Capital costs for a natural gas plant are minimal, it’s fuel cost that matters here. I don’t see where LCOE of gas generation has anything to do with this. The Ontario electricity grid is short of energy (from years of mis-management by Ontario Hydro, Harris, and even McGuinty administrations). Wind has been constructed in two years to meet some 3.5% of Ontario electricity demand. Any Watts at this point are a good thing, and help reduce peak time usage rates (imposed on Ontario consumers in an effort to better manage limited generation resources, and also promote conservation and efficiency … which are sorely needed in Ontario’s grid). Ontario’s limited import ability also sets it back a great deal.

If you know where to build another mega hydro plant, or nuclear plant (and have it connected when it was needed … i.e., yesterday) I’m sure the government would like to know. Otherwise, it’s caught between a rock and a hard place, and FIT has been a major success connecting up flexible hydro, wind and solar in a very short period of time (i.e., when it is needed most to keep retail electricity prices low while serious adults attempt to reduce utilities massive and long standing stranded debt).

Steve Aplin
11 years ago
Reply to  EL

EL, thanks. I love the conservation argument. Your point above typifies it: “Any Watts at this point are a good thing, and help reduce peak time usage rates (imposed on Ontario consumers in an effort to better manage limited generation resources, and also promote conservation and efficiency … which are sorely needed in Ontario’s grid)”.

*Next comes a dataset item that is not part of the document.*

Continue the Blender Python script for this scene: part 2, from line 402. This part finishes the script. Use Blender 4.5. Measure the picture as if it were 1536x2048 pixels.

Make up your mind. What do you want? Energy to meet demand? Or conservation?

You want wind and solar, which have zero to do with time of use, since they are not dispatchable. Their non-dispatchability makes them a liability, not an asset. It means they are simply worthless forms of energy, which need to be “backed up” by gas, a fossil fuel.

You have it backwards. You need to honestly ask, and honestly answer, what’s the best way to supply clean and cheap electricity?

Nuclear comes with zero emissions, is half the price of the cheapest wind, and it is available around the clock. But you think wind, which requires massive backup from fossil, is a better answer.

Back to the drawing board.

11 years ago
Reply to  Steve Aplin

“Make up your mind. What do you want? Energy to meet demand? Or conservation?”

You invent a false dichotomy here. As conservation lowers demand, more conservation means that you have energy to meet demand “Or” is logically incorrect.

“Nuclear comes with zero emissions”

As has been hashed out endlessly, nuclear is not “emissions free”. It has emissions of many sorts even if one excludes, as you have here, nuclear waste. Oh I know I know, I’m not supposed to worry about that, and it fits in a car so it’s not an issue.

“is half the price of the cheapest wind”

Ummm, no:

“• The cost of electricity generated from wind is now at record lows: several projects in high resource areas (US, Brazil, Sweden, Mexico) display a levelised cost of energy – excluding the impact of subsidies but after including the cost of capital and maintenance – below EUR 50/MWh ($68/MWh). This compares to current estimated average costs of $67 per MWh for coal-fired power and $56 per MWh for gas-fired power.”

“early-2011 prices for Bruce ‘A’, Bruce ‘B’ and Ontario Power Generation output are, respectively, about $72/MWh, $51/MWh (a floor price that currently is the effective price paid) and $56/MWh. Based on 2010 output quantities from the plants, the average weighted price paid is about $56.50/MWh.”

So the “cheapest wind” is clearly not “half”. More like 20%

11 years ago

I see it’s been some time since these comments, but …

EL, The CCGT plants are costed at 85% capacity factors, run at maybe 30%, and the plan is for under 10%.
More importantly, they are private and have net revenue requirement of around $8000/MW month. You don’t have to replicate Ontario’s mistakes, but you should acknowledge once you contract what is, basically, a capacity rate, the rate/kWh is higher the lower the utilization.
On the residual stranded debt – I was right before the auditor general seemed to have copped my notes. At my giddiest I am more serious than the attempts at dealing with debt have been (Eves and McGuinty).

Maury, I don’t know what figures you suggest, but with renewables I’d point to Arizona’s recent decision to put solar above wind because it matches their demand profile better. In a full accounting, I have little doubt the efficiency of the supply mix is far more important than some arcane LUEC calculation of an average price of a generator that can’t replace another generator.
Wind is not expected to produce significant output during Ontario’s peak demand hours.
This is simply true.
That makes the value far less than the cost.

11 years ago
Reply to  Scott Luft

“but with renewables I’d point to Arizona’s recent decision to put solar above wind because it matches their demand profile better”

Absolutely, and the siting, engineering and NIMBY issues basically go away. If you want to rapidly increase your renewables portfolio anywhere south of the mason-dixon, PV makes a whole lot of sense.

Of interest, for the future, consider the demand profile of the continent as a whole. AZ needs a whole lot of power in the summer, but very little in the winter. Toronto requires the exact opposite. North-south grids seem interesting.